Giordano in Jazz, “Riverside”: tutta la bellezza dei “fiati”
Ultimo concerto in rassegna sul palco del Teatro U. Giordano
Concerto intimo per intimi quello di ieri sera, martedì 28 novembre: ultimo serale in programma sul palcoscenico del Teatro U. Giordano, prima dell’ormai tradizionale gospel del 25 dicembre in Piazza C. Battisti, ultima fermata del Giordano in Jazz – Winter Edition.
NON SOLO “RIVERSIDE”. La delusione per una cornice di pubblico inferiore alle attese – come nelle parole di Mario De Vivo, tra gli organizzatori della kermesse firmata Comune di Foggia e Moody Jazz – è stata confortata da una performance che, in termini di proposta, si è donata molto al pubblico del Giordano – seconda e ultima tappa italiana, dopo Palermo, di un tour autunnale che ha toccato Londra, Parigi e Berlino. Oltre ai brani di “Riverside”, infatti, progetto sonoro nato dalla creatività dei due fiati Dave Douglas e Chet Doxas e ispirato alla musica del grande Jimmy Giuffre, il quintetto di ieri sera, completato dal batterista Jim Doxas e dal duo Steve Swallow-Carla Bley, ha proposto anche brani nuovi di zecca, sondando il terreno per quello che sarà il loro prossimo lavoro discografico. Una “chicca” – più d’una, in realtà – alla quale non sempre i grandi jazzisti cedono, tale da attestare la stima nei confronti di un pubblico e di un circuito, quello foggiano, ormai riconoscibile anche fuori dai confini più prossimi.

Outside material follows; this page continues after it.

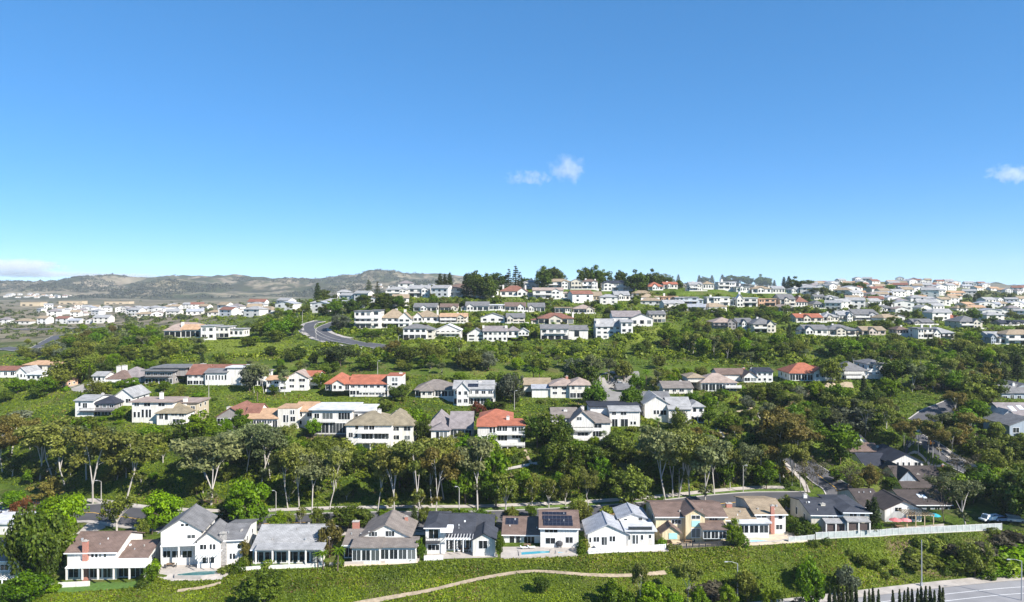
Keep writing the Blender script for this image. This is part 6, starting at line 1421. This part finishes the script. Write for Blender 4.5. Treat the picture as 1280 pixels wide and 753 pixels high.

I FIATI PROTAGONISTI. All’energia dei primi due concerti della rassegna, dal duo Corea-Gadd all’enfant prodige Matthew Whitaker, ha fatto da contraltare un’idea di jazz più sorvegliata e di certo meno coinvolgente, concentrata in uno strutturato lavoro di composizione, come testimonia la scelta di ritagliare per la gran parte dei “solo” spazi di accompagnamento pacati, talvolta silenti. Se il duo musicale – e di vita – composto da Carla Bley e Steve Swallow rappresenta la sapienza del suono, forte di oltre cent’anni di musica complessivamente suonata, a trainare sono stati soprattutto i due fiati Douglas e Doxas, a conferma di un abito calato a loro misura e forma – in questo fedele all’insegnamento di Giuffre. Nel riprendere gli strumenti cari all’artista di Dallas poi, il sax e il clarinetto, Doxas ha omaggiato in modo significativo quel particolare linguaggio jazzistico a metà strada tra cool e free jazz, molto personale e di non semplicissima ricezione: sia da esempio il brano “View From a Bird”, dove la devozione per la tradizione diventa pura e gioiosa creatività. Nel bis “Demigods”, infine, una sintesi del modo di intendere la musica secondo Carla Bley: ottantuno anni di eleganza pianistica.